EU Politics

The EU politics in unique due to the unique nature of the EU. On the one hand, the EU politics is very similar to that of a confederation. Just like the latter, the Union has common institutions that make decisions in the name of all member states. But in contrary to most states that are organised as confederations, the EU has very little power in some areas, especially foreign policy, taxation and defence.

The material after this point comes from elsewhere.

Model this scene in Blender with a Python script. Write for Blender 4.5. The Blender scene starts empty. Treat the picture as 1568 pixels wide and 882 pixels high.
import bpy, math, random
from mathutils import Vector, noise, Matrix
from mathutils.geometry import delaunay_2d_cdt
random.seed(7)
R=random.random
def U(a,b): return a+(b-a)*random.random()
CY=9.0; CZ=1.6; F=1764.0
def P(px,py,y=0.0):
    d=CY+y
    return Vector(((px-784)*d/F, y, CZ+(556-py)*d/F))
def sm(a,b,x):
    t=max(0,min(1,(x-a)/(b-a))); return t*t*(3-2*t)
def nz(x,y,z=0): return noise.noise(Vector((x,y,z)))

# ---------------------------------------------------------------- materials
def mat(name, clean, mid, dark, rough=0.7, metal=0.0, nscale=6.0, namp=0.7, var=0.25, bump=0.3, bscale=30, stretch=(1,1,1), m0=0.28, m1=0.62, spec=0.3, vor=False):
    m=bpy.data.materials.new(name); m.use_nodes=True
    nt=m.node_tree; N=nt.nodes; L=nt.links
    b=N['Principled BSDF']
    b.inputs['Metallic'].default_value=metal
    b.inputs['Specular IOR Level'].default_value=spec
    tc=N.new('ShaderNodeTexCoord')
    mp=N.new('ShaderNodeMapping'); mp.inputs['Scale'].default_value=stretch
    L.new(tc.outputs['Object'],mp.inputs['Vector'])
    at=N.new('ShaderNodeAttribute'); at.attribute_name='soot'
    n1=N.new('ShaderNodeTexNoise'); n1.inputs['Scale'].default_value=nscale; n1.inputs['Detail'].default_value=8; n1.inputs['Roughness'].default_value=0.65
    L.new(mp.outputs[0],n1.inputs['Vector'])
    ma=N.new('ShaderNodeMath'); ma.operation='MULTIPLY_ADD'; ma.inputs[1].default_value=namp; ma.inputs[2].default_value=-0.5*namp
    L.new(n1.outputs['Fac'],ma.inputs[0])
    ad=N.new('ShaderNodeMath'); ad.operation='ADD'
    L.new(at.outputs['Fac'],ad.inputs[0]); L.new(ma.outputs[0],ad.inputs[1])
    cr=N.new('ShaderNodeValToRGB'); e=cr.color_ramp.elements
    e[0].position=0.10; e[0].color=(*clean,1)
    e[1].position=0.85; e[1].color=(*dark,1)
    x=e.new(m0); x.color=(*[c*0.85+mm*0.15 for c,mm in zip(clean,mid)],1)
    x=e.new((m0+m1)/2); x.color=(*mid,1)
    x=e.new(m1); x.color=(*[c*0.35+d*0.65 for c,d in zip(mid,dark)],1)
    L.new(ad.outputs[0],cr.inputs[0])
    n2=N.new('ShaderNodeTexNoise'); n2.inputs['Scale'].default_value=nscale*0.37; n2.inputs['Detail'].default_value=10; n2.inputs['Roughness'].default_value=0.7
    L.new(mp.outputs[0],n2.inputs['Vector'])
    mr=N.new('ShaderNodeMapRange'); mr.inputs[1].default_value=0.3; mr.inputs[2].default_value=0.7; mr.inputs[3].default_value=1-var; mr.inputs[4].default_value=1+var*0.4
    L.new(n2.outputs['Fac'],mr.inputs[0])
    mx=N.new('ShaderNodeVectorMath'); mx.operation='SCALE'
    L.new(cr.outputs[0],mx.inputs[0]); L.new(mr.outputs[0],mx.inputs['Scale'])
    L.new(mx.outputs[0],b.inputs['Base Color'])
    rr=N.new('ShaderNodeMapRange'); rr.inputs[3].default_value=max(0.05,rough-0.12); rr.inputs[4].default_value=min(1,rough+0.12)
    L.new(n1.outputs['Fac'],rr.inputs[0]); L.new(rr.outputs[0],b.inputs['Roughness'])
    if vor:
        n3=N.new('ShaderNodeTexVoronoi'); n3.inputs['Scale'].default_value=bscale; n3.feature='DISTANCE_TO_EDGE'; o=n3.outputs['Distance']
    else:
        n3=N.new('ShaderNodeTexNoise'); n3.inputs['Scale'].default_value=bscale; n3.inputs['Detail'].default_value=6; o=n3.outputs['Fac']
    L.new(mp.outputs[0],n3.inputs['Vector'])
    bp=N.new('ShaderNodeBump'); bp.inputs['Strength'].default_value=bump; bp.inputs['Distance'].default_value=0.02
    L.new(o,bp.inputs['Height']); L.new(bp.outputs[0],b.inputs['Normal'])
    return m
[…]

Rather than by common institutions of the EU, these areas are almost exclusively in the domain of the member states. There is cooperation and consultation in the most sensitive areas to a certain degree but in most cases, the EU must gain consent of all member states to be able to take any major actions in the mentioned areas.

EU Political Institutions

The EU policy is made by four common institutions:

The Parliament and the Council of the European Union are legislative bodies of the Union. The Parliament consists of 754 Members of Parliament who are directly elected, while the Council is made up from national governments. Both consider laws that are proposed by the Commission which is also responsible for everyday functioning of the Union. The highest political body, however, is the European Council that consists of national leaders. The President of the European Council has very little power and is appointed for 2 ½ year term by the leaders of the EU member states. The role and responsibility of the mentioned EU institutions are more detailed discussed in the article “EU Institutions”.

EU Political Parties

Political parties on the European level don’t exist. The political groups in the Parliament sit and vote together on the basis of ideological similarities and are divided on left and right groups. The largest political groups in the European Parliament are the Party of European Socialists which can be defined as centre-left and the European People’s Party which joins centre-right politicians. In the recent years, left and right groups have also been joined by Pro-European and Euro-sceptic groups with the latter being in minority. The most famous Euro-sceptic political group in the Parliament is the Europe of Freedom and Democracy that is headed by Nigel Farage from the UK Independence Party and Francesco Speroni from Lega Nord.

EU Foreign Policy

The EU foreign policy remains a major challenge and the member states have difficulties reaching a common position on foreign affairs which greatly undermines the weight of the EU in international politics. The EU foreign affairs are led by the Common Foreign and Security Policy, while the High Representative of the Union for Foreign Affairs and Security Policy is viewed as an unofficial foreign minister of the EU.